The Sedra this week, Vayehi, begins with the words
וַיְחִ֤י יַֽעֲקֹב֙,
and Jacob lived
As written in the Torah scroll, Vayehi follows directly upon the last word of Vayigash, last week's parashah, without any break in the Hebrew text. It is the continuation of the Jacob story and goes on to record both the death of Jacob and that of Joseph.
We had settled in Goshen; an area of about 900 square miles, near the city of Ramses. Around 385 CE a pilgrim named Silvia (or “Egeria”) identified Goshen as being close to Heeropolis (Heliopolis) on the east of the Nile delta. She described travelling through vineyards, balsam plantations, orchards, tilled fields and gardens.
Jacob, aware that his death was near, has time to prepare. He calls on Joseph to bury him at Machpelah and not in Egypt. When he spoke of his “sojourning” last week he acknowledged that where we now living would be temporary and transient; the prophesy that we would become slaves had been spelt out. (Sadly that is a message which we, as Jews, learnt in many places and at many times for over 2000 years.).
Joseph, seeing his father declining, goes back to him to have his sons accepted. Repeating his own life when, as the second son, he received the blessing before his brother Esau, Jacob gives primacy to Ephraim, the younger son. (To this day we make the blessing “to be like Ephraim and Manasseh). Both Isaac and Jacob had poor sight but unlike his father, Jacob knew what he was doing. Manasseh had been named by Joseph
for God has caused me to forget all my toil and all my father's house
Manasseh did not choose his own name but the implied message to “forget” is to risk losing everything. In the end Joseph would not forget and he would ask not to be buried in Egypt. Nor did Manasseh forget: his tribe would march with that of his brothers.

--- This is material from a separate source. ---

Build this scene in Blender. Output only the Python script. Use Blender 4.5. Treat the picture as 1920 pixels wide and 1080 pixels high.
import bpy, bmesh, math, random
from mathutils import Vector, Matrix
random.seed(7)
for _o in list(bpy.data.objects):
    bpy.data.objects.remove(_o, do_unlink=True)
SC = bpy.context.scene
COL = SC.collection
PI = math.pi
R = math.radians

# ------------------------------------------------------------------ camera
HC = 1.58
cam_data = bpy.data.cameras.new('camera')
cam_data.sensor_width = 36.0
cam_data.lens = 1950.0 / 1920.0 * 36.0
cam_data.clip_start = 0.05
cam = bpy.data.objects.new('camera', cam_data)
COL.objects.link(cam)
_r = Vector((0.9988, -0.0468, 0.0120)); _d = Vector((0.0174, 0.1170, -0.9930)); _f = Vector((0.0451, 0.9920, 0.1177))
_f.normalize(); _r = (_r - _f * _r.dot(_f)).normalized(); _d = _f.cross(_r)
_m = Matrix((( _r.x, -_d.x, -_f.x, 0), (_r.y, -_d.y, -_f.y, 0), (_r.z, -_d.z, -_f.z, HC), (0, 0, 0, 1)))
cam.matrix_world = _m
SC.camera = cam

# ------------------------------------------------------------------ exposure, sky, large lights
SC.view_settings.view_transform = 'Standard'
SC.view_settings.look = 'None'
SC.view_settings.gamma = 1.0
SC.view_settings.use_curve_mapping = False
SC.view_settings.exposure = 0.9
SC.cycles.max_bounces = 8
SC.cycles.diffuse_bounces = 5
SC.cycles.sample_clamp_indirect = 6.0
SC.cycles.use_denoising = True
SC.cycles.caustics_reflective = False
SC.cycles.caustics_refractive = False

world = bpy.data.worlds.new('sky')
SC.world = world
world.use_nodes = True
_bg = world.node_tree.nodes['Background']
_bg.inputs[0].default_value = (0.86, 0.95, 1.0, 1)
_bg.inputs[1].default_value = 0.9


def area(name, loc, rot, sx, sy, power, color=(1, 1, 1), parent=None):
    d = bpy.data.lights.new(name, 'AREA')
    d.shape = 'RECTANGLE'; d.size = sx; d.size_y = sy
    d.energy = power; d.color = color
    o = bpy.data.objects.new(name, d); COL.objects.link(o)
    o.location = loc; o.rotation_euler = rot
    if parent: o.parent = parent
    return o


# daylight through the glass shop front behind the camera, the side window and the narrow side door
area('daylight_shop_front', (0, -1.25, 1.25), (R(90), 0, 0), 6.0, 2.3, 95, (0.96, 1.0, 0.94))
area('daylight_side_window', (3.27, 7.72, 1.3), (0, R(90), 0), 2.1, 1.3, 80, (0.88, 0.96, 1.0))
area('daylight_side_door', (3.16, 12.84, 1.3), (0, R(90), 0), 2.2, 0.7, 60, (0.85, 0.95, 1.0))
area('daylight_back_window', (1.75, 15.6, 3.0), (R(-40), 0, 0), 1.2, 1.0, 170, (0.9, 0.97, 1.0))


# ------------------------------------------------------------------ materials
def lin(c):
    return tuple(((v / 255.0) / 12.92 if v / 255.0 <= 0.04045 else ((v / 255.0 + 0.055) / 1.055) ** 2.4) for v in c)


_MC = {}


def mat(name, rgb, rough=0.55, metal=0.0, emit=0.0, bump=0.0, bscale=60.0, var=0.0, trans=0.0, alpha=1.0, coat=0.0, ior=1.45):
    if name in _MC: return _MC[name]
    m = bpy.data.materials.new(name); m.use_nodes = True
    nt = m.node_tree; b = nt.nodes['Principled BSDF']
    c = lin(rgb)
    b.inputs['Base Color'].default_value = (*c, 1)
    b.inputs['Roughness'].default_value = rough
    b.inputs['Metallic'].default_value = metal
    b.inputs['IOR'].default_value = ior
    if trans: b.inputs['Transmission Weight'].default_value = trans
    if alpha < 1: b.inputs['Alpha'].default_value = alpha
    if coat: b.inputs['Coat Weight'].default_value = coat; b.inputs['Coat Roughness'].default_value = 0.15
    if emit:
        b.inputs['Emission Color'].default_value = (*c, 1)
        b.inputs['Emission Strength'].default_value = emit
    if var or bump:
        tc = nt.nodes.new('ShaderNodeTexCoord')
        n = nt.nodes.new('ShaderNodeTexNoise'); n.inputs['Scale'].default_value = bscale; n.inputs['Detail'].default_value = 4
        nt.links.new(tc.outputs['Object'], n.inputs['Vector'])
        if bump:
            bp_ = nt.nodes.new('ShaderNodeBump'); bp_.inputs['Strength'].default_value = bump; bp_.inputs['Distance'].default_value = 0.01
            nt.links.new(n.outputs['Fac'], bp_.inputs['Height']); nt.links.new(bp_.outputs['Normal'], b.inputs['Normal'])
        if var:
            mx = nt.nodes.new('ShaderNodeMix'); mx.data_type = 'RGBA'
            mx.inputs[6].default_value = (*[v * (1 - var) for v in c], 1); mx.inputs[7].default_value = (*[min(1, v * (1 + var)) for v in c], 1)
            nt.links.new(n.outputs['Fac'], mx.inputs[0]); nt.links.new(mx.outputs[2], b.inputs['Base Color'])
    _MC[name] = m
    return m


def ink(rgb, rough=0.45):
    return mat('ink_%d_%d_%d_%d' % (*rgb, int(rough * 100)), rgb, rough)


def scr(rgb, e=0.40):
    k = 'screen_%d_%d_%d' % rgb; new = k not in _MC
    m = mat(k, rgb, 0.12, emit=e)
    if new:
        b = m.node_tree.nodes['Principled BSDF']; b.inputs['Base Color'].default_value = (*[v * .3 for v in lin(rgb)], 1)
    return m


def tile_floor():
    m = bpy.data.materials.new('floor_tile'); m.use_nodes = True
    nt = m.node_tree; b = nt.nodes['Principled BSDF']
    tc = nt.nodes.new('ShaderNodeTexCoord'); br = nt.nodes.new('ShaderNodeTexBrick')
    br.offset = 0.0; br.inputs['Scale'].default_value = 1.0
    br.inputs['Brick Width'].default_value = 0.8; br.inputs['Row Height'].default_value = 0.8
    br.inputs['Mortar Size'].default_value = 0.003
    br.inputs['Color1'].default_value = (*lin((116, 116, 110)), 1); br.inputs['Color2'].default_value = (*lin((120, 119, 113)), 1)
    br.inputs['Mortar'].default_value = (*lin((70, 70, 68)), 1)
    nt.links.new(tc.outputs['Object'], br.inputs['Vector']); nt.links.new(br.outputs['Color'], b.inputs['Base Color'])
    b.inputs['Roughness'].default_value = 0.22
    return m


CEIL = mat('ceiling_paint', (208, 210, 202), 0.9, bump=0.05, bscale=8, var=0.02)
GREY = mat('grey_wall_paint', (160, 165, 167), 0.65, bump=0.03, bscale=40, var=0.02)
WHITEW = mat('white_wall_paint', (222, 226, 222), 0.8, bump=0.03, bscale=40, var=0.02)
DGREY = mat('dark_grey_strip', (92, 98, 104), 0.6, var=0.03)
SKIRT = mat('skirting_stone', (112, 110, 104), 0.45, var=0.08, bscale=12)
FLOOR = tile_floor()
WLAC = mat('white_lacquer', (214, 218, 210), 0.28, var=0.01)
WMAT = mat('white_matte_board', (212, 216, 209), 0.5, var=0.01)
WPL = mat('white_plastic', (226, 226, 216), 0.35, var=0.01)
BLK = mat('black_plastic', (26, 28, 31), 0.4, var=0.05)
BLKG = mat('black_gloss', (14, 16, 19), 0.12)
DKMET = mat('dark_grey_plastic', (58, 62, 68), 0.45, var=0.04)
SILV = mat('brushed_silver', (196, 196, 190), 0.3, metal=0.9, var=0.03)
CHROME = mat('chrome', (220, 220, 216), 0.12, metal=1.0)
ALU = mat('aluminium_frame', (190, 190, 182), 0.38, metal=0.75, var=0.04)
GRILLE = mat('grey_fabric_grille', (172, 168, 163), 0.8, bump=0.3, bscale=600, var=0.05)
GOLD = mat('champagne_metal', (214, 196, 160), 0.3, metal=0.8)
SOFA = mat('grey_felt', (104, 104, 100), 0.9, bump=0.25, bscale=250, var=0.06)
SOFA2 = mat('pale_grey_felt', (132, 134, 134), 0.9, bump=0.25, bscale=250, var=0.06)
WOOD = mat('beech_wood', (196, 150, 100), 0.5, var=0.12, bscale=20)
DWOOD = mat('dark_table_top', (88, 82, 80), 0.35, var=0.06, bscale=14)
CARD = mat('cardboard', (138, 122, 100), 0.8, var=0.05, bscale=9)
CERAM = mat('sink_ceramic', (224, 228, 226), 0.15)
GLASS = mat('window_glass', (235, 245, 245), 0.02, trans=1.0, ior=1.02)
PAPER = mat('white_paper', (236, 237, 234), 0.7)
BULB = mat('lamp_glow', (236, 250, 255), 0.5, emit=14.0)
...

Before Jacob dies he called his sons together and he sets out their strengths, their weaknesses and limitations together with what he perceives to be their inheritance before he finally blesses them. He predicts not just their present but their future as the tribes of Israel.
Limitations do not have to be what we inherit. We can exceed them without forgetting who and what we are.